Önalan, son bir ayda 80 bin hektarın üzerinde alanın yandığını, bunun 25 bin hektarının İzmir’de olduğunu belirterek, “Yağışların artmasıyla birlikte bu alanlarda ciddi bir erozyon tehlikesi var. Bitkisel toprak, sellerle birlikte vadilere, yerleşim merkezlerine ve sonunda denize taşınacak. Toprağımızı kaybediyoruz” dedi.
Ormanların doğal olarak erozyonla mücadelede büyük rol oynadığını vurgulayan Önalan, “Ağaçlar, yağmur sularını tutar ve toprağı yerinde tutar. Ancak ormanlar yandığında bu doğal koruma ortadan kalkıyor. Yağışlar, doğrudan vadilere ve yerleşim alanlarına inerek sel tehlikesini artırıyor” ifadelerini kullandı.
Heyelan riskinin de unutulmaması gerektiğini söyleyen Önalan, özellikle Ödemiş ve Seferihisar gibi yanan bölgelerde topografya ve jeolojik koşullar nedeniyle toprak kaymaları yaşanabileceğini belirtti. “Sadece ‘orman yandı’ diyerek konuyu geçiştiremeyiz. Bu alanlar, kısa, orta ve uzun vadede afet riski taşıyor” dedi.
Yerleşim politikalarının da gözden geçirilmesi gerektiğini ifade eden Önalan, “Yangına komşu olan yerleşim alanlarına bir daha imar izni verilmemeli. Yanan bölgelerde yapılaşma öncesi mutlaka detaylı jeolojik etütler yapılmalı. Eğer alan yerleşime uygun değilse, mutlaka yapılaşmaya kapatılmalı” diye konuştu.

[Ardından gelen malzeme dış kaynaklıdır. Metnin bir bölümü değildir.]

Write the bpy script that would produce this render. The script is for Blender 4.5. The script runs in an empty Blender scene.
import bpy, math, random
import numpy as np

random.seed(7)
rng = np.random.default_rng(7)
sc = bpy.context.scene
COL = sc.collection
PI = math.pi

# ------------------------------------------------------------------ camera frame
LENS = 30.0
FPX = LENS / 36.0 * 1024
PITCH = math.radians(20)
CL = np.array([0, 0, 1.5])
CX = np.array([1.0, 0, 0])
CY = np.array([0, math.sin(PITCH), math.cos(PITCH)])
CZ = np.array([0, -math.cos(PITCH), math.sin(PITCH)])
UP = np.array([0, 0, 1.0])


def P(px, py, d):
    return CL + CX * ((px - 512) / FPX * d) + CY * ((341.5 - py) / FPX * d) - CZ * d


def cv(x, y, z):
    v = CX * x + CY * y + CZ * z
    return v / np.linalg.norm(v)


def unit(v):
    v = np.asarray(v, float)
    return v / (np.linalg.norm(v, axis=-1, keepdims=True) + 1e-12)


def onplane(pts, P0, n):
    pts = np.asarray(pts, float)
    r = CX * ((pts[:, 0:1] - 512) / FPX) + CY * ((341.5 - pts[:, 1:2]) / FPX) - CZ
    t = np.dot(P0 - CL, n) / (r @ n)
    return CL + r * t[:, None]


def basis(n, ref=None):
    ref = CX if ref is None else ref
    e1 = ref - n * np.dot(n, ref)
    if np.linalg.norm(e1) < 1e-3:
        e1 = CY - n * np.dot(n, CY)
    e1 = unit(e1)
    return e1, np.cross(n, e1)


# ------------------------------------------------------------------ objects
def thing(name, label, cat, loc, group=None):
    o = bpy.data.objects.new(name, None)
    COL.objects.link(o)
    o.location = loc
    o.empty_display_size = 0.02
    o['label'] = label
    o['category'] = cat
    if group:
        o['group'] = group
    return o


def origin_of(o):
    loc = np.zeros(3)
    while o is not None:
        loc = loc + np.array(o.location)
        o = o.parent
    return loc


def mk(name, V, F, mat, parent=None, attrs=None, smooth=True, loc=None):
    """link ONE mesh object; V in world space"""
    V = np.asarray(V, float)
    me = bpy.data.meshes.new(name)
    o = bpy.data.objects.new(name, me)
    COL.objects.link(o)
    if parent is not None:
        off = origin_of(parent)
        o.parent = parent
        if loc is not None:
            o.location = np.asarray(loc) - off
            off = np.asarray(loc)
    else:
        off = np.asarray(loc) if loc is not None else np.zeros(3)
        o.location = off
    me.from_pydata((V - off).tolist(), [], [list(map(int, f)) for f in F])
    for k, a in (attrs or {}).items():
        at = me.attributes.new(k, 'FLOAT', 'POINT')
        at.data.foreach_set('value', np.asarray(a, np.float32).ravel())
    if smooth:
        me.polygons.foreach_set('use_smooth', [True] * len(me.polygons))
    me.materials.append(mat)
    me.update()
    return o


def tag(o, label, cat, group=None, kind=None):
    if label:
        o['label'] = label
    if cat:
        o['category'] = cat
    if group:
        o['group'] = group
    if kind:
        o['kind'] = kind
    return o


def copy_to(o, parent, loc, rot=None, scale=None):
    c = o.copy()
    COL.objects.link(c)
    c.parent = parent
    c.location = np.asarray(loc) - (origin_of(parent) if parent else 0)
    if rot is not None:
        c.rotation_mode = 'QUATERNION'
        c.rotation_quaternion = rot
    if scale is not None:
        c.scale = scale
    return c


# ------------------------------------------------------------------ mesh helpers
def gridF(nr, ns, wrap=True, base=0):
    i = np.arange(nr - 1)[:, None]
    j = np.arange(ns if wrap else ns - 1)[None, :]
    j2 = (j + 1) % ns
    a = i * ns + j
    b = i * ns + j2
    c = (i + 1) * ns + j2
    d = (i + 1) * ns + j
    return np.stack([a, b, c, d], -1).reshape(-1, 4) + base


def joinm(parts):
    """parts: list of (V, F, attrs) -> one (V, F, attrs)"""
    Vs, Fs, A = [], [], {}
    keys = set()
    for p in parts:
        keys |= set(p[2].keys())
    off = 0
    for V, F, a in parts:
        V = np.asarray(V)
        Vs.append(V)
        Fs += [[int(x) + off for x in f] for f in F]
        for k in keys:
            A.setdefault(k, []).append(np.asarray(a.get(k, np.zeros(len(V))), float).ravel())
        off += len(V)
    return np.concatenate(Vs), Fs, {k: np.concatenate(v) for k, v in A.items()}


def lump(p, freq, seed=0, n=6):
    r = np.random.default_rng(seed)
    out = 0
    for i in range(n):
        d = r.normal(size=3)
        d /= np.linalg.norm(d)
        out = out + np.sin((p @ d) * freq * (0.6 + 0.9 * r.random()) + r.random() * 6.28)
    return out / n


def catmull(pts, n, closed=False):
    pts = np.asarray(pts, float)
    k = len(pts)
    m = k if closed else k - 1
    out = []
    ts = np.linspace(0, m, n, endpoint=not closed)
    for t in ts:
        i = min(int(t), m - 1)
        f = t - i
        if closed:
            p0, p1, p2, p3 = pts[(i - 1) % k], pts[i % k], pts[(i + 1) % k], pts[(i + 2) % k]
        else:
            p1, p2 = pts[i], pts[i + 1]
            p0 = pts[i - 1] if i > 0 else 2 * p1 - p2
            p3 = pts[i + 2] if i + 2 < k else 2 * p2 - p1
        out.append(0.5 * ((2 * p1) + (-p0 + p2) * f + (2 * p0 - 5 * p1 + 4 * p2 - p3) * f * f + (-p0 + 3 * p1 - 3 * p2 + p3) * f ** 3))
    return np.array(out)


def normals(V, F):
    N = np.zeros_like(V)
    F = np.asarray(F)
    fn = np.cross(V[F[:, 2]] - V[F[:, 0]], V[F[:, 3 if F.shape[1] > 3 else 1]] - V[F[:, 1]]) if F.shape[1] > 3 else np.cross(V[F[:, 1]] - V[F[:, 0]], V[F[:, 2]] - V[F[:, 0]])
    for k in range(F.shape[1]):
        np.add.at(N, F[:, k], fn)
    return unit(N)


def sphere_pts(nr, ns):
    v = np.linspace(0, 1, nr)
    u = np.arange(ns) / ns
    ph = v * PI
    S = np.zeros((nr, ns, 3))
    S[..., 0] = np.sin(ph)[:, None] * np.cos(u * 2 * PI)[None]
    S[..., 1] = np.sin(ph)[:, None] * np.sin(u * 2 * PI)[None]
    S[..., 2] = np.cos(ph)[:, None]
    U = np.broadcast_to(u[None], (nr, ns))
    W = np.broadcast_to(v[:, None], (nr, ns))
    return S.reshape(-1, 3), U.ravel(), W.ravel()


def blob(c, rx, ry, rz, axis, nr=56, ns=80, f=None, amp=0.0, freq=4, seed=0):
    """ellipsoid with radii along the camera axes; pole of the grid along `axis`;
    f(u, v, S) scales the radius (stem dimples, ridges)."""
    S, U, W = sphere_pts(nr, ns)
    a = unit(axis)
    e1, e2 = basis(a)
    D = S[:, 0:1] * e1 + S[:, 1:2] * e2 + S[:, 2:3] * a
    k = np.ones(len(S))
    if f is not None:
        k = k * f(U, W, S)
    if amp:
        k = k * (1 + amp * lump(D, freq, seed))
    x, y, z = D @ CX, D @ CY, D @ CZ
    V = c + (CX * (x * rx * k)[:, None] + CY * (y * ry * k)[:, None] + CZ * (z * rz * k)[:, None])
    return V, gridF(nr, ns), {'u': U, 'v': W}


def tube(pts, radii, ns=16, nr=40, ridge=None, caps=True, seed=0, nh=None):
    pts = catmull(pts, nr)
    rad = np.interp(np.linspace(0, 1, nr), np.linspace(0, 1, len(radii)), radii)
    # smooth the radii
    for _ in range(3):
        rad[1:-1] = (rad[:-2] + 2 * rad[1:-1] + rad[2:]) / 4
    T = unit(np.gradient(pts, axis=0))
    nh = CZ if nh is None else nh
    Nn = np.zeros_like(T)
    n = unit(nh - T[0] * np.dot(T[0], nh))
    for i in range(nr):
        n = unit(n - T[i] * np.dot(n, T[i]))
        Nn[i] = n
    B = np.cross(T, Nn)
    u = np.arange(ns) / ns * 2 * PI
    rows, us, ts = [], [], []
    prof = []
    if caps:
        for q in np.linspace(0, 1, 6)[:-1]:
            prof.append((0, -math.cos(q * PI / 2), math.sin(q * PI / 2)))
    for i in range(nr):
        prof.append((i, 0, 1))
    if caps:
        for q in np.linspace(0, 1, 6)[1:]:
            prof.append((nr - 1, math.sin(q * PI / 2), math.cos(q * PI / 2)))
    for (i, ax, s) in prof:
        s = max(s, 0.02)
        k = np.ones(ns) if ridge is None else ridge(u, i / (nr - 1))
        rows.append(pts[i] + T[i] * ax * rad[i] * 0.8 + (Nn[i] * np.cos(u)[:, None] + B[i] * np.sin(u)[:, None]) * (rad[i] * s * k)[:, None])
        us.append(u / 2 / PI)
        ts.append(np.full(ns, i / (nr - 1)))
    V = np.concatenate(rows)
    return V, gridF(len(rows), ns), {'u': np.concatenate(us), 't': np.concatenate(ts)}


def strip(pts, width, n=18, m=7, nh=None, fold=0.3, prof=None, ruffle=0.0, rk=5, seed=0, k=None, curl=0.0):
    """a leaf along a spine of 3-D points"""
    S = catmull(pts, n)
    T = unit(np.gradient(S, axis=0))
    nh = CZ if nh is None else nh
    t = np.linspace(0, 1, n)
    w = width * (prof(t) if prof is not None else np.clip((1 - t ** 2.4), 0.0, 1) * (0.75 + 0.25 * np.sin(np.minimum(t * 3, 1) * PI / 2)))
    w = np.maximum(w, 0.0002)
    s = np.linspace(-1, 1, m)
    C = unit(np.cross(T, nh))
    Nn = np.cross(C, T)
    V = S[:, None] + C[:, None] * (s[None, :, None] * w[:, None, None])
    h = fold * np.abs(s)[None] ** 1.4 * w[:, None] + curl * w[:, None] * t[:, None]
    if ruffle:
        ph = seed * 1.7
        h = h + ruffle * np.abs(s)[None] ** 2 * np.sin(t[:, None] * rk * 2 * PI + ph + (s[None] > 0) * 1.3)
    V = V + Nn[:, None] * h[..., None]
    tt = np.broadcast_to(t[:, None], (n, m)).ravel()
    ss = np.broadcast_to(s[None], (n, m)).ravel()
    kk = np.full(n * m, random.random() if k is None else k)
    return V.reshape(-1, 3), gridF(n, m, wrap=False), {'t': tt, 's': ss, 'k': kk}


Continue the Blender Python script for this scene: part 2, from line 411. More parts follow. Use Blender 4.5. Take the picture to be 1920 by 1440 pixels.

Ayrıca, bu tür alanlarda yeniden inşaat izni verilmesinin, gelecekte benzer felaketlerin tekrar yaşanmasına neden olabileceği uyarısında bulunan Önalan, “Bölgeye özgü endemik türlerle ağaçlandırma yapılmalı ve bu alanlar tekrar orman statüsüne kavuşturulmalı” dedi.